Comment by Nextgrid

Comment by Nextgrid 2 days ago

5 replies

If that router has a 1Gbit port it’s physically impossible and likely a measurement artifact.

Actual speed on a 1Gbit port is something like 940Mbps according to experience (I believe the theoretical max there is 970).

jonathanlydall 2 days ago

Not sure what GP’s situation is, but I have a 100Mb/s fibre internet package but all hooked up to 1Gbps capable equipment on my side.

My typical speed test results are around 104Mb/s. Before being upgraded, on the 50Mb/s package I was getting 52Mb/s.

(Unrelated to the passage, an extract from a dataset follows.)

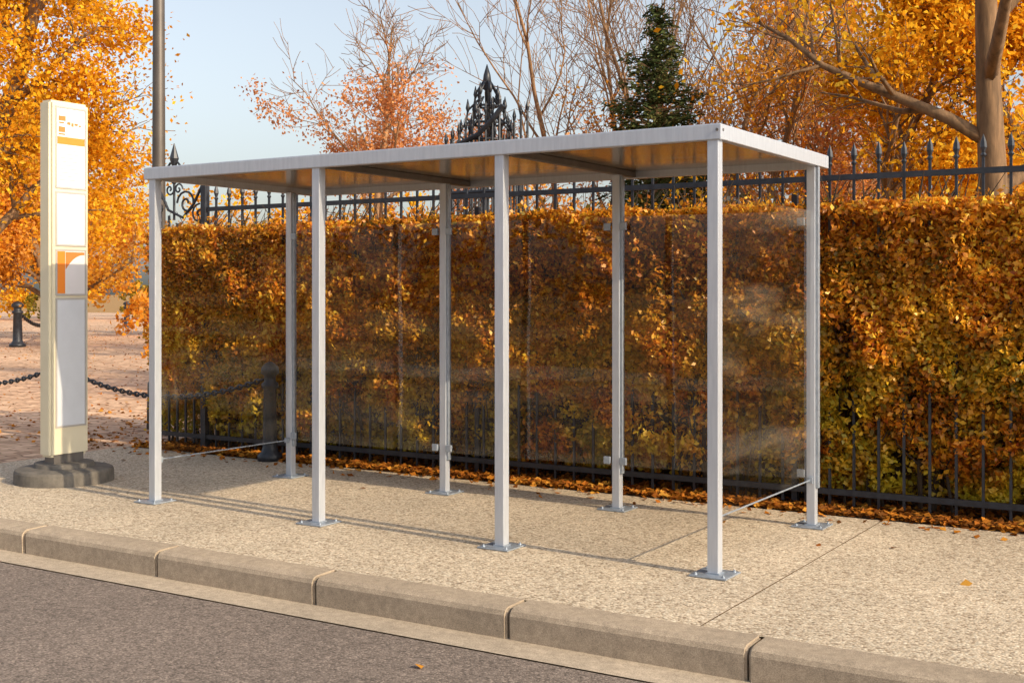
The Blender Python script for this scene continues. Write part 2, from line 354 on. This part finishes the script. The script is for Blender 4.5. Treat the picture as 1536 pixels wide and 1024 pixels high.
# ------------------------------------------------------------------ ornate gate pier
G=empty('wrought_iron_gate_pier'); gu,gv=-7.66,11.72
g=Geo()
for a in np.linspace(-.36,.36,9):
    for b in (-.3,.3):
        zt=3.18+.40*(a+.36)/.72
        g.tube([(gu+a,gv+b,0),(gu+a,gv+b,zt)],.015,5)
        g.tube([(gu+a,gv+b,zt),(gu+a,gv+b,zt+.05),(gu+a,gv+b,zt+.14)],[.015,.027,.003],6)
for b in np.linspace(-.2,.2,4):
    for a in (-.36,.36): g.tube([(gu+a,gv+b,0),(gu+a,gv+b,3.25)],.014,5)
for z in (.2,2.1,2.62,2.9,3.12):
    g.tube([(gu-.36,gv-.3,z),(gu+.36,gv-.3,z),(gu+.36,gv+.3,z),(gu-.36,gv+.3,z)],.026,6,True)
g.tube([(gu-.42,gv-.32,3.12),(gu-.2,gv-.33,3.15),(gu+.1,gv-.33,3.26),(gu+.3,gv-.33,3.42),(gu+.42,gv-.32,3.56)],.03,8)
g.obj('lattice_pier',IRON,G)
g=Geo()
for (hgt,rad,zb) in ((.30,.27,3.22),(.30,.20,3.42),(.28,.12,3.62)):
    for k in range(7):
        an=k*math.pi*2/7+.2; cx,cy=math.cos(an),math.sin(an)
        pts=[(gu+cx*rad*f_,gv+cy*rad*f_,zb+hgt*t) for t,f_ in ((0,.9),(.2,1.15),(.5,1.1),(.8,.65),(1.0,.35))]
        g.tube(pts,.013,5)
        hx=random.uniform(.4,.65)
        g.tube([(gu+cx*rad*1.1,gv+cy*rad*1.1,zb+hgt*(hx-.15)),(gu+cx*rad*1.1,gv+cy*rad*1.1,zb+hgt*hx),(gu+cx*rad*1.1,gv+cy*rad*1.1,zb+hgt*(hx+.35))],[.012,.028,.004],6)
    g.tube([(gu+math.cos(t)*rad,gv+math.sin(t)*rad,zb) for t in np.linspace(0,6.283,15)[:-1]],.015,5,True)
g.lathe(gu,gv,[(2.9,.025),(3.80,.025),(3.82,.055),(3.87,.025),(3.90,.05),(3.98,.04),(4.1,.004)],10)
g.obj('crown_finial',IRON,G,True)

# ------------------------------------------------------------------ bollards & chains
def bollard(u,v,h,r=.07):
    g=Geo(); g.lathe(u,v,[(0,r*1.7),(.06*h,r*1.7),(.09*h,r*1.2),(.14*h,r),(.72*h,r*.85),(.74*h,r*1.15),(.78*h,r*1.15),(.80*h,r*.8),(.86*h,r*.8),(.88*h,r*1.25),(.94*h,r*1.2),(.98*h,r*.7),(h,r*.2)],14)
    return g.obj('bollard',IRON,None,True)
for (u,v,h,r) in ((-7.62,8.12,.88,.065),(-10.6,8.2,.86,.065),(-13.6,8.28,.86,.065),(-29.3,21.3,1.25,.13),(-33.6,26.2,1.2,.13),(-42.2,36.1,1.1,.13)): bollard(u,v,h,r)
def chain(p,q,sag,link_l=.075,r=.010):
    p,q=Vector(p),Vector(q); n=int((q-p).length/ (link_l*.72)); g=Geo()
    P=lambda t: p.lerp(q,t)-Vector((0,0,sag*4*t*(1-t)))
    for i in range(n):
        a,b=P(i/n),P((i+1)/n); c=(a+b)/2; d=(b-a).normalized(); s=d.cross(Vector((0,0,1))).normalized()
        if i%2: s=d.cross(s)
        g.tube([c+d*math.cos(t)*link_l*.5+s*math.sin(t)*link_l*.27 for t in np.linspace(0,6.283,9)[:-1]],r,4,True)
    return g.obj('chain',IRON)
chain((-7.70,8.12,.72),(-10.52,8.2,.72),.22); chain((-10.68,8.2,.72),(-13.52,8.28,.72),.22)
chain((-29.3,21.3,1.0),(-33.6,26.2,1.0),.5,.16,.025);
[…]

My suspicion is that fibre network operator (OpenServe in South Africa) applies rate limits which are technically a little above what their customers are paying for, perhaps to avoid complaints from people who don’t understand overheads.

  • somehnguy 2 days ago

    104mb/s is well under the theoretical max of 1gig networking, so you're truly just being limited by your ISP based on the plan you pay for.

    The poster above is claiming to see a physically impossible speed on 1gig networking.

    • hdgvhicv a day ago

      The ISP sells a 100mbit package and delivers more than that, as the line speed will be higher and it’s just policed in some fashion

  • ssl-3 a day ago

    That's pretty typical. It's similar in the States: Spectrum, for example, generally overprovisions their connections a bit just because customer support is expensive to provide, and when things [ideally] work even better than advertised, support costs go down.

    And on that ISP side of things, it's a software-defined limit; it's just a field in a database or a config file that can be tuned to be whatever they want it to be.

    But the fellow up there says that they got 1.2Gbps through a Mikrotik Hex S: https://mikrotik.com/product/hex_s

    And that's just not possible*. The E60iUGS Mikrotik Hex S's own hardware Ethernet interfaces are 1000BASE-T, and it's simply not possible to squeeze more than 1.0Gbps through a 1000BASE-T interface. (It does also have an SFP port that it has one of is branded as "1.25Gbps," but reality is that it, too, is limited to no more than 1.0Gbps of data transfer.)

    *: Except... the 2025 version of the Hex S, E60iUGS, does have a 2.5Gbps SFP port that could be used as an ISP connection, and a much-improved internal fabric compared to the previous version. But the rest of its ports are just 1Gbps, which suggests a hard 1Gbps limit for any single connected LAN device.

    Except... Mikrotik's RouterOS allows hardware to be configured in many, many ways -- including using LACP to aggregate ports together. With the 2025 Hex S, an amalgamation could be created that would allow a single client computer to get >1Gbps from an ISP. It might even be possible to be similarly-clever with the previous version of the Hex S. But neither version will be able to do end-to-end >1Gbps without very deliberate and rather unusual effort.